Considerações finais: o equilíbrio entre racionalidade econômica e valores jurídicos
A decisão do STJ no REsp 2.189.020-SP representa um marco na definição dos limites da Análise Econômica do Direito. Mostra que, embora a eficiência seja valor relevante, não pode sobrepor-se às finalidades essenciais do direito penal.
O caso ensina três lições fundamentais para concurseiros:
1. A AED é ferramenta, não dogma
- Útil para avaliar políticas públicas
- Limitada quando aplicada a valores fundamentais
- Deve ser temperada por princípios constitucionais
2. O direito penal tem lógica própria
- Finalidades que transcendem a arrecadação
- Efeitos de longo prazo (prevenção geral)

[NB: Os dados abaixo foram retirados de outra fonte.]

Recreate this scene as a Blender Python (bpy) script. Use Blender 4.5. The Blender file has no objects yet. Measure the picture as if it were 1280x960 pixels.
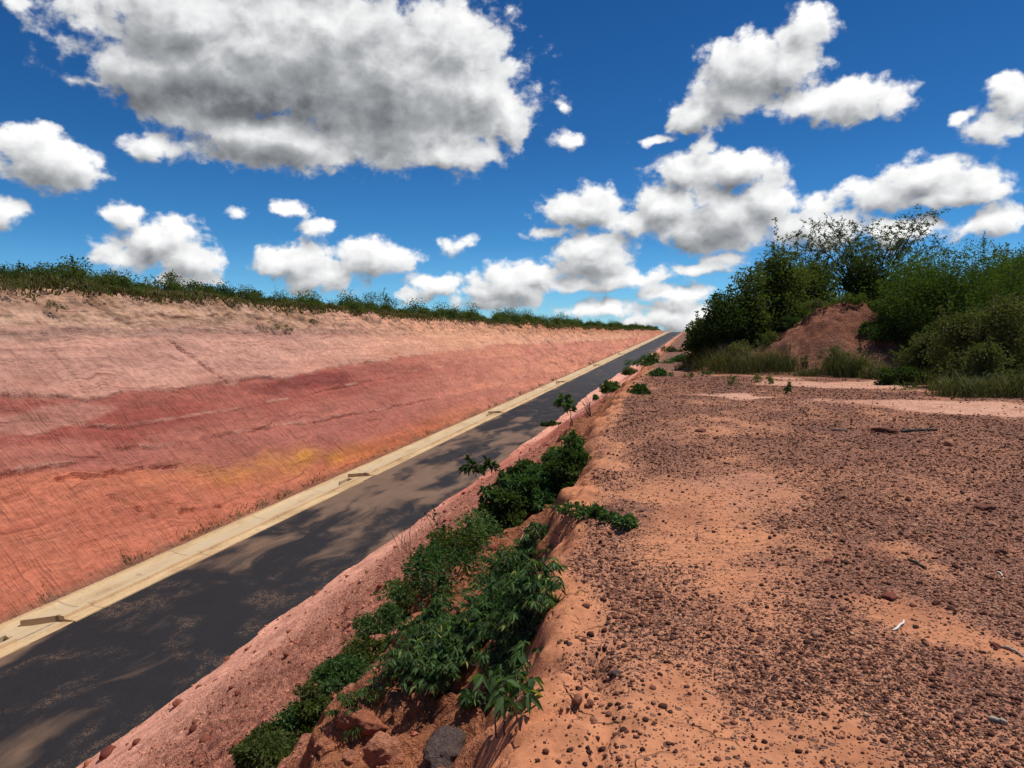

- Valores não quantificáveis economicamente
3. A jurisprudência evolui, mas mantém coerência
- STJ mantém posição firme sobre execução obrigatória
- Pacote Anticrime reforça competência da execução penal
- Legitimidade subsidiária da Fazenda permanece controvertida
Para o futuro, espera-se que os Tribunais continuem aprimorando esse diálogo entre eficiência econômica e valores jurídicos fundamentais, sempre priorizando a justiça material sobre a economia processual quando ambas entrarem em conflito.
A execução da pena de multa pelo Ministério Público permanece obrigatória, independentemente de considerações econômicas, pois serve a finalidades que transcendem a mera arrecadação: a manutenção da autoridade estatal, a prevenção criminal e a preservação da isonomia entre os condenados.